H: This next one’s just a pure curiosity question. I couldn’t imagine getting you on the phone and not talking a little bit about Hitchcock with you. What’s your favorite Hitchcock film?

M: It really varies on the moment. I’d say Rebecca.

H: Really? What about Rebecca captures you?

M: It has that spookiness. There’s something about it. It’s haunting, and it haunts me. It’s like he took me right up to the alter but didn’t really do anything.

H: Yeah, it’s probably the most…you said it right, it’s the most haunting film but it’s in a lot of ways, very untypical in terms of what people think of as Hitch, because stylistically it is so haunting and it’s not the thriller, thriller, thriller feeling that he created in the others. It was one of his films that I really liked that most people tend to forget. It’s something like Mr. and Mrs. Smith, where Hitchcock was just trying comedy. How far off the path can you imagine yourself going? From doing this sort of supernatural- affecting-reality-style stories?

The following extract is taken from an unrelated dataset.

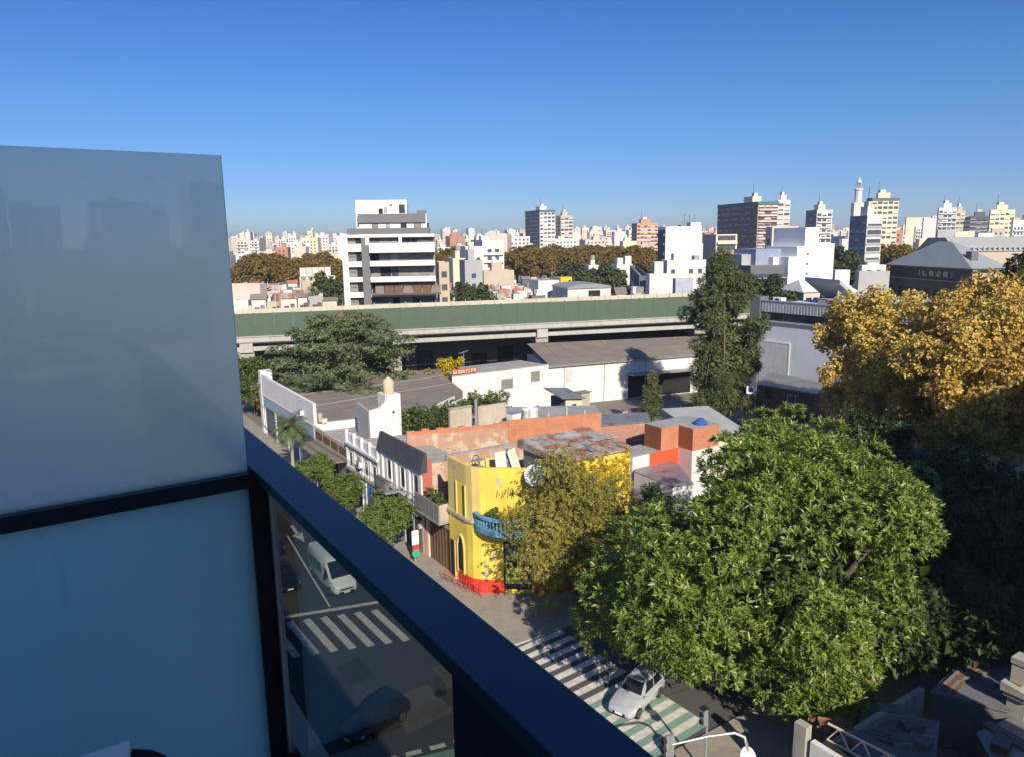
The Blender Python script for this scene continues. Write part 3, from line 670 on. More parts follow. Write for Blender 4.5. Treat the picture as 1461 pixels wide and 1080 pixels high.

Could you see yourself doing something that was just a flat-out comedy?

M: It’s funny you should say that because after doing these five movies, which couldn’t be any more different from each other. I never feel restricted. I know that everybody tries to tie them together and make them like one thing, but they’re really not. I can’t imagine anything more different than The Village or Unbreakable or Signs.






We had a series of cel phone disconnects as M. Night traveled about New York – he asked me about DA VINCI CODE, the ALAMO DRAFTHOUSE and we discussed the possibilities of throwing a cool LADY IN THE WATER event here in Austin (details coming) However, that tape ended with M. Night’s pre-pubescent, boyish laughter. Which is actually really quite delightful.